Learning Python Part 2: Distracted by a Turtle

I cracked a book and found out that Python supports turtle graphics. I love drawing pictures with graphics. I have since I was in university. So today I played around with the Python turtle a bit.

Mostly I played with a few of the usual turtle methods and wrapping drawing code inside loops. I had some fun but didn’t learn a lot. I’m not sure that was the most productive use of my time.

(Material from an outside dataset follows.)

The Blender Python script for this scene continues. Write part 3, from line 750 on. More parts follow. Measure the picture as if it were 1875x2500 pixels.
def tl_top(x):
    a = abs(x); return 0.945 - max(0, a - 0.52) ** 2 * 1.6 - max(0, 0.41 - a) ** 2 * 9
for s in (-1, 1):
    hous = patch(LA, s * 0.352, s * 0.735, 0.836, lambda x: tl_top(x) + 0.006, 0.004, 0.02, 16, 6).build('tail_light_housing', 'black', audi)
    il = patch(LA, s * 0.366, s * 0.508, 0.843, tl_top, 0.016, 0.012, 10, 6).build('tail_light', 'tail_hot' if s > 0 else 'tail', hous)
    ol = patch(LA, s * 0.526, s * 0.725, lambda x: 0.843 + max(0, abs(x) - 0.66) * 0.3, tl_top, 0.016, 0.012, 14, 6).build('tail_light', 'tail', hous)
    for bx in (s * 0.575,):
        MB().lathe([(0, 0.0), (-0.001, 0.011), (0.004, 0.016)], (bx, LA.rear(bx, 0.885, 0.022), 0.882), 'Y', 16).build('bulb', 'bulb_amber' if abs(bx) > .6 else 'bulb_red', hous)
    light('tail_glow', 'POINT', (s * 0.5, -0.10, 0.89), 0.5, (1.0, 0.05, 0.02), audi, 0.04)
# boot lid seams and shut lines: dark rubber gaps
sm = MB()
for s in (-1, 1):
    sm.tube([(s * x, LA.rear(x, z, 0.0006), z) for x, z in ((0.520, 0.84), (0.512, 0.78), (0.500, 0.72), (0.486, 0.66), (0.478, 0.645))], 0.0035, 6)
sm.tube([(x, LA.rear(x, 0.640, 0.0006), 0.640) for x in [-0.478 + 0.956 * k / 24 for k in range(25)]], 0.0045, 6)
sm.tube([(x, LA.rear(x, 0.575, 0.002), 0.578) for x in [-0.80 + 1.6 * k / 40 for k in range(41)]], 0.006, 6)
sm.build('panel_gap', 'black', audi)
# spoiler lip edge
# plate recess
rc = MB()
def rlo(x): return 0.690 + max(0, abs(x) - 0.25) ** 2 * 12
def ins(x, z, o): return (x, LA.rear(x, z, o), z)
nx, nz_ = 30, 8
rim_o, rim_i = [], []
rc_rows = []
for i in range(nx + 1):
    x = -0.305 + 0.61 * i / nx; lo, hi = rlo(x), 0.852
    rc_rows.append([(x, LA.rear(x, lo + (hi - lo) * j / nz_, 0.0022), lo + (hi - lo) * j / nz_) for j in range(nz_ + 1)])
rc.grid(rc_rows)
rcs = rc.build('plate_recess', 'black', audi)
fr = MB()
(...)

It did suggest that using graphics with Python is potentially a way to make learning Python more interesting. I have Mark Guzdial’s book on Media Computation around here somewhere. I’m going to dig it out and see if it the libraries for it will work in my environment.  I want to do more than draw lines.


Bryn Jeffries said...

We use Turtle for several introductory exercises in the National Computer Science School Challenge ( attended by thousands of school children in Australia and beyond. In conjunction with Blockly, it provides beginner students with a very visual introduction to the flow of a computer program.

Auro said...

I teach Python to kids as young as 9 years old with graphics, and I actually don't use Turtle until we get to loops.
I really enjoy working with Processing to do graphics (with Python) and have also played around with Pygame. I recommend using Mu IDE for Pygame because it is seamless to use Pygame and Pygame Zero.

Richard White said...

+1 for Processing. I use it in both my Python and Java courses just as soon as we hit nested loops, and students love it, whether it's a Game of Life, photo processing, or building an interactive game.

I used to use PyGame, but installation challenges got in the way. After switching over to Processing, we haven't looked back.